En sa qualité de députée, Audrey Gordon tente à son niveau de visibilité sociale de lutter contre les préjugés. « Je crois vraiment que les stéréotypes sont le résultat d’une ignorance, et donc d’un manque de sensibilisation. On construit nos pensées à partir de notre famille, de notre communauté environnante.
« Et on a besoin de sortir de sa zone de confort pour comprendre et connaître les autres. C’est seulement là qu’on peut se rendre compte à quel point on se ressemble plus qu’on est différent.
« Toujours, je reviens sur l’importance de la personne. Mon approche est d’être ouverte pour parler de moi. Je prends le temps de partager qui je suis, pour que les gens comprennent d’où je viens, qui je suis et quels sont mes défis.
« Nous sommes très divers dans notre diversité. Récemment, j’ai dit dans une entrevue : « Je ne savais pas que j’étais différente avant de venir au Canada. » Ce nouveau regard que j’ai porté sur moi-même m’a beaucoup impactée dans mes croyances. Longtemps j’ai pensé que j’étais inférieure.

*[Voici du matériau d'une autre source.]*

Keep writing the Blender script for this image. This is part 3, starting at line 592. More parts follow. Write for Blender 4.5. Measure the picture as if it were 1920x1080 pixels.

« Maintenant, quand je suis dans l’enceinte du Palais législatif, je ne me pense pas comme une femme noire. Je me concentre sur les personnes que je sers et sur ma raison d’être en politique. Et si je vois du racisme, je mets le doigt dans la plaie. Depuis mon élection voilà un an et demi, j’ai appris à être forte dans l’expression de mes convictions. »
Comme première femme ministre noire au Manitoba, Audrey Gordon souhaite laisser un legs qui dépasse le fait d’histoire. « Je veux avoir servi ma communauté avec intégrité, honnêteté, sincérité et passion. Avec une volonté : apporter le meilleur pour les Manitobains. Je fais de mon mieux. Et quand les occasions se présentent, je les saisis. Je veux que les gens se rappellent de moi pour les avoir servis correctement. »
(1) Les deux autres sont Uzoma Asagwara et Jamie Moses. Voir l’édition de La Liberté du 18 au 24 septembre 2019.
Quand il des barrières dans notre société qui empêchent la pleine participation de tous les citoyens, alors il faut absolument y mettre un terme.